Like most writers, I have a perfectionist screaming inside me most of the time. He's my editor. He's offended by mistakes. He's offended by what doesn't ring true. I'm still learning to stick him in a box while I try out different options. I've learned that my mistakes are usually more productive than that perfectionist A student still looking for a gold star still pacing back and forth in my head.

I just finished the second draft of a script. It's been a nightmare getting the damn thing down in on paper in a respectable fashion. My work, both with students and clients, has been all about making a effectively modeled character move through a well thought out plot. It's been all about those few equations that define different aspects of the story. There's a grand unified theory in there somewhere. You know all your story answer are there. You just know it.

And then you sit down to write.

I'd realized that building the perfectly structured screenplay had become more an impediment than an aid. I let go. I let myself be wrong one more time. I let my main character drag me, scene by scene, wherever he wanted to go. He tracked mud all over the carpet, and missed a couple appointments on the way. But he got to the climax, and he covered a lot more distance doing it. The midpoint got deeper, the high points higher, the low points more desolate and flecked with...comedy. It all felt more real. I had that model imprinted on my brain. I'd tried out dozens of ideas for each plot point. They varied wildly, but all had a certain aspect that made them structural. When I let the main character loose, he seemed to understand it all a bit better, more intuitively than I did. That was humbling.
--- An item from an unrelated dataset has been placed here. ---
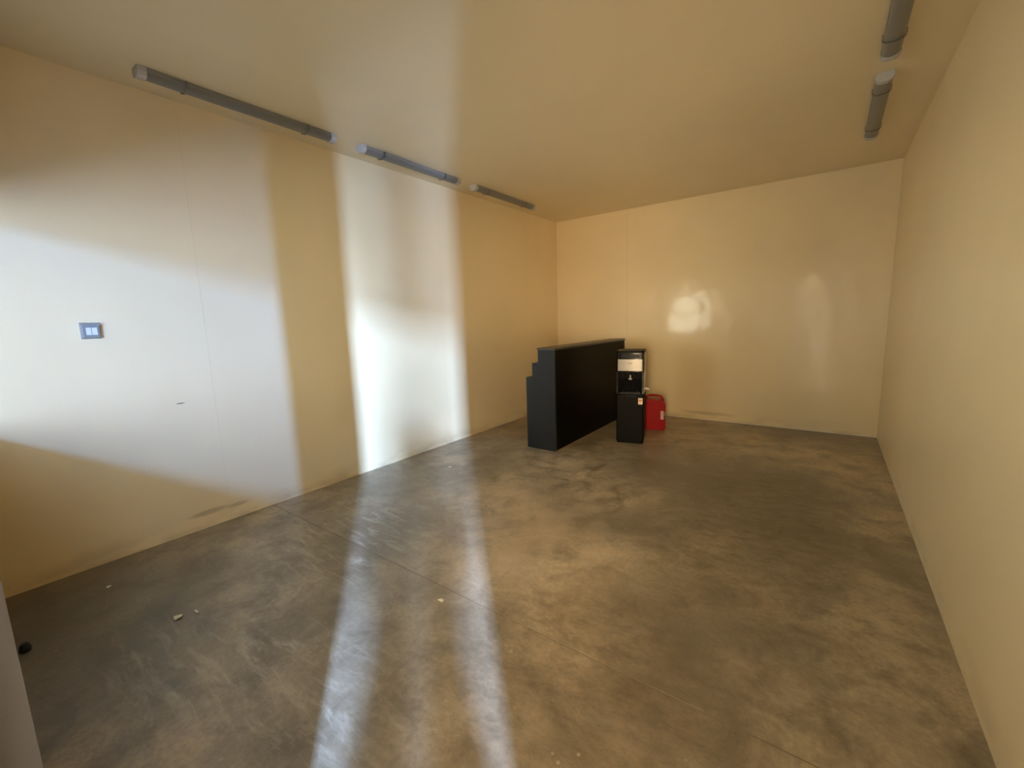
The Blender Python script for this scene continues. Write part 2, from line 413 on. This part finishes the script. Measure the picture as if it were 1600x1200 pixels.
# ------------------------------------------------------------------ red jerrycan
M_red = mat('red_plastic', (0.36, 0.003, 0.006), 0.42, spec=0.18)
t_ = NT(M_red); t_.l(t_.bump(t_.noise(t_.pos(), 60, 3), 0.15, 0.002), t_.b.inputs['Normal'])
jc = thing('fuel_can', 'red plastic fuel can on the floor behind the water dispenser', 'jerrycan', (1.838, 5.42, 0), R(18))
def can_body():
    # side profile swept over thickness
    out = [(-.165, .03), (-.165, .33), (-.140, .375), (-.05, .385), (.10, .385), (.150, .36), (.165, .32), (.165, .245), (.150, .23), (.150, .15), (.165, .135), (.165, .03), (.145, .0), (-.145, .0)]
    bm = prism(out, 1, -.085, .085)
    return bm
link('body', can_body(), M_red, jc, smooth=True, bevel=0.02, seg=3)
link('handle', tube([(-.075, 0, .375), (-.07, 0, .425), (-.03, 0, .438), (.06, 0, .436), (.11, 0, .425), (.135, 0, .37)], .014, 12), M_red, jc, smooth=True)
sp = link('spout', tube([(-.115, 0, .37), (-.125, 0, .42), (-.12, 0, .45)], [.026, .022, .022], 14), mat('black_cap', (.015, .015, .015), .4), jc, smooth=True)
link('spout_cap', tube([(-.12, 0, .448), (-.118, 0, .463)], [.026, .024], 14), mat('pale_cap', (.6, .58, .55), .4), sp, smooth=True)
for xx in (-.11, .07): link('side_rib', boxes(((xx, -.089, .06), (xx + .012, -.082, .32))), M_red, jc)
lb = link('print_label', boxes(((.105, -.0868, .14), (.142, -.0852, .25))), mat('pale_print', (.7, .5, .48), .6), jc)
lb['label'] = 'pale printed label near the right edge'

# ------------------------------------------------------------------ small litter
M_chip = mat('pale_paper', (0.75, 0.72, 0.60), 0.7)
def chip(x, y, pts, hh, label, name='paper_scrap', m=M_chip, cat='litter'):
    bm = bmesh.new()
    A = [bm.verts.new((px, py, 0.0005 + pz)) for px, py, pz in pts]
    B = [bm.verts.new((px, py, 0.0005 + pz + hh)) for px, py, pz in pts]
    bm.faces.new(A[::-1]); bm.faces.new(B); n = len(pts)
    for i in range(n): bm.faces.new((A[i], A[(i+1) % n], B[(i+1) % n], B[i]))
    o = link(name, bm, m); o.location = (x, y, 0.0)
    return tag(o, label, cat)
chip(1.03, 0.56, [(-.03, -.012, 0), (.012, -.02, .0), (.024, .008, .012), (-.004, .02, .004)], .002, 'pale torn paper scrap on the near left floor')
chip(1.06, 0.63, [(-.028, -.004, 0), (.02, -.006, .006), (.024, .004, .006), (-.02, .006, 0)], .002, 'thin pale paper sliver just behind the torn scrap on the left floor')
chip(0.62, 2.94, [(-.022, -.012, 0), (.022, -.008, .006), (.014, .014, .008), (-.014, .012, 0)], .003, 'small white chip on the floor between the light streaks near left wall')
chip(2.06, 1.41, [(-.018, -.008, 0), (.014, -.01, 0), (.016, .006, .003), (-.01, .01, 0)], .003, 'small white chip at the right light streak by the floor joint')
chip(0.36, 0.42, [(-.014, -.009, 0), (.012, -.01, 0), (.010, .01, .003), (-.01, .008, 0)], .003, 'tiny pale crumb of plaster by the foot of the left wall')
rs = link('rubber_stopper', tube([(0, 0, 0.0005), (0, 0, .008), (0, 0, .030), (0, 0, .036)], [.019, .021, .017, .012], 16), mat('black_rubber', (.01, .01, .014), .6), smooth=True)
rs.location = (0.70, 0.068, 0)
tag(rs, 'small black rubber stopper on the floor at the left doorway edge', 'door stop')

# ------------------------------------------------------------------ the photographer in the doorway, who casts the shadow between the streaks
PX, PY, PRZ = 3.89, -0.38, YAW
Mp = Matrix.Translation((PX, PY, 0)) @ Matrix.Rotation(PRZ, 4, 'Z')
Mpi = Mp.inverted()
def toloc(v): return tuple(Mpi @ Vector(v))
M_skin = mat('skin', (0.48, 0.29, 0.20), 0.5); M_shirt = mat('dark_blue_cotton', (0.05, 0.07, 0.12), 0.85)
M_trs = mat('grey_trousers', (0.07, 0.07, 0.075), 0.85); M_hair = mat('dark_hair', (0.02, 0.014, 0.01), 0.6)
M_shoe = mat('black_leather', (0.02, 0.02, 0.02), 0.4)
def skin(name, verts, edges, rad, root, material, parent, sub=2):
    me = bpy.data.meshes.new(name); me.from_pydata(verts, edges, [])
    o = bpy.data.objects.new(name, me); COL.objects.link(o); o.parent = parent
    md = o.modifiers.new('skin', 'SKIN'); md.use_smooth_shade = True
    if not me.skin_vertices: 
        bm = bmesh.new(); bm.from_mesh(me); bm.verts.layers.skin.verify(); bm.to_mesh(me); bm.free()
    sv = me.skin_vertices[0].data
    for i, r in enumerate(rad):
        sv[i].radius = r if isinstance(r, tuple) else (r, r); sv[i].use_root = (i == root)
    s = o.modifiers.new('subdivision', 'SUBSURF'); s.levels = sub; s.render_levels = sub
    # bake the modifiers into a plain mesh
    dg = bpy.context.evaluated_depsgraph_get(); dg.update()
    m2 = bpy.data.meshes.new_from_object(o.evaluated_get(dg))
    o.modifiers.clear(); o.data = m2; m2.materials.clear(); m2.materials.append(material); m2.shade_smooth()
    m2.name = name
    return o
ps = thing('person', 'person in dark shirt and grey trousers standing in the doorway holding up a phone', 'person', (PX, PY, 0), PRZ)
pc = CAM - fwd * 0.028                           # phone centre, behind the viewpoint
def pw(a, b, c): return toloc(pc + r2 * a + u2 * b + fwd * c)
V, E_, RD = [], [], []
def jn(p, r, prev=None):
    V.append(tuple(p)); RD.append(r)
    if prev is not None: E_.append((prev, len(V) - 1))
    return len(V) - 1
pel = jn((0, 0, .93), (.12, .095))
sp1 = jn((0, -.01, 1.08), (.098, .09), pel); sp2 = jn((0, -.015, 1.24), (.125, .10), sp1)
nb = jn((0, -.02, 1.40), (.10, .08), sp2); nk = jn((0, .0, 1.475), .052, nb)
h1 = jn((0, .015, 1.535), (.062, .075), nk); h2 = jn((0, .01, 1.60), (.075, .092), h1); h3 = jn((0, .0, 1.66), (.068, .085), h2)
wrist = {}
for s in (-1, 1):
    hp = jn((s * .075, 0, .86), .088, pel); kn = jn((s * .095, .02, .48), .058, hp); an = jn((s * .10, -.02, .09), .041, kn)
    jn((s * .105, .10, .035), (.042, .03), an)
    sh = jn((s * .150, -.02, 1.385), .056, nb)
    wr_ = pw(s * .115, -.055, -.05)
    el = jn((s * .115, .07, 1.12), .040, sh)
    mid = jn(tuple((Vector((s * .115, .07, 1.12)) + Vector(wr_)) / 2), .036, el)
    wn = jn(wr_, .026, mid)
    palm = jn(pw(s * .098, -.015, -.035), (.034, .018), wn)
    # four fingers behind and round the edge of the phone, thumb on its back
    for k, (b, ln) in enumerate(((.030, .9), (.012, 1.0), (-.006, .95), (-.022, .78))):
        a1 = jn(pw(s * .100, b, -.026), .0085, palm)
        a2 = jn(pw(s * .092, b + .006, -.006), .0080, a1)
        a3 = jn(pw(s * (.092 - .016 * ln), b + .008, .004), .0065, a2)
    t1 = jn(pw(s * .085, -.028, -.034), .0105, palm); t2 = jn(pw(s * .060, -.010, -.022), .0085, t1)
body = skin('body', V, E_, RD, 0, M_skin, ps)
# clothes follow the same joints, a little fuller
def sub(idx, off, root, nm, m, extra=()):
    mp = {v: i for i, v in enumerate(idx)}
    vv = [V[i] for i in idx]; rr_ = [tuple(c + off for c in RD[i]) if isinstance(RD[i], tuple) else RD[i] + off for i in idx]
    ee = [(mp[a], mp[b]) for a, b in E_ if a in mp and b in mp]
    for at, p, r in extra:
        vv.append(p); rr_.append(r); ee.append((mp[at], len(vv) - 1))
    return skin(nm, vv, ee, rr_, mp[root], m, ps)
arm = [i for i, p in enumerate(RD) if p in (.056, .040, .036)]
sub([pel, sp1, sp2, nb] + arm, .014, pel, 'shirt', M_shirt, ((pel, (0, 0, .86), (.118, .108)),))
leg = [i for i, p in enumerate(RD) if p in (.088, .058, .041)]
ank = [i for i in leg if RD[i] == .041]
sub([pel] + leg, .016, pel, 'trousers', M_trs, tuple((i, (V[i][0], V[i][1], .045), .056) for i in ank) + ((pel, (0, -.005, 1.01), (.105, .10)),))
for s in (-1, 1):
    skin('shoe', [(s * .10, -.065, .045), (s * .10, 0, .05), (s * .105, .09, .038), (s * .107, .16, .032)], [(0, 1), (1, 2), (2, 3)],
         [(.040, .040), (.042, .045), (.045, .034), (.036, .026)], 0, M_shoe, ps)
skin('hair', [(0, -.045, 1.58), (0, -.035, 1.66), (0, .012, 1.695)], [(0, 1), (1, 2)], [(.066, .06), (.078, .07), (.066, .045)], 0, M_hair, ps)
bm = bmesh.new()
bmesh.ops.create_uvsphere(bm, u_segments=12, v_segments=8, radius=.012)
bmesh.ops.translate(bm, verts=bm.verts, vec=(0, .098, 1.585))
link('nose', bm, M_skin, ps, smooth=True)
for s in (-1, 1):
    bm = bmesh.new(); bmesh.ops.create_uvsphere(bm, u_segments=10, v_segments=6, radius=.011)
    bmesh.ops.translate(bm, verts=bm.verts, vec=(s * .03, .083, 1.615)); link('eye', bm, mat('eye', (.7, .68, .65), .2), ps, smooth=True)
    bm = bmesh.new(); bmesh.ops.create_uvsphere(bm, u_segments=10, v_segments=6, radius=.028)
    bmesh.ops.scale(bm, verts=bm.verts, vec=(.3, .6, 1)); bmesh.ops.translate(bm, verts=bm.verts, vec=(s * .078, .0, 1.60)); link('ear', bm, M_skin, ps, smooth=True)
bm = boxes(((-.022, .079, 1.548), (.022, .088, 1.555))); link('mouth', bm, mat('lips', (.40, .16, .13), .5), ps, bevel=.002)
# phone, held level
bm = boxes(((-.076, -.038, -.004), (.076, .038, .004)))
ph = link('mobile_phone', bm, M_gb, bevel=.003)
Mm = Matrix((r2, u2, -fwd)).transposed().to_4x4(); Mm.translation = pc; ph.matrix_world = Mm
tag(ph, 'black mobile phone held up level by the person in the doorway', 'phone')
I've been thinking a lot about this experience. It's not the first time I've had it, but it feels new each time. I'd all but decided I must have imprinted the story part of my brain with a kind of ingrained path that the main character just naturally followed.

But I'm of a different opinion now. This structure that we try so hard to impart is... already there. We see the world in stories. We understand each step we take as set up-conflict-resolution. We see the world that way. My character is no exception. We don't have to think about three-act structure. We think in three-act structure. We model, make mistakes, and learn something on the other end. It's not that the theory's wrong. It's thinking we control the process just by knowing a little bit about it.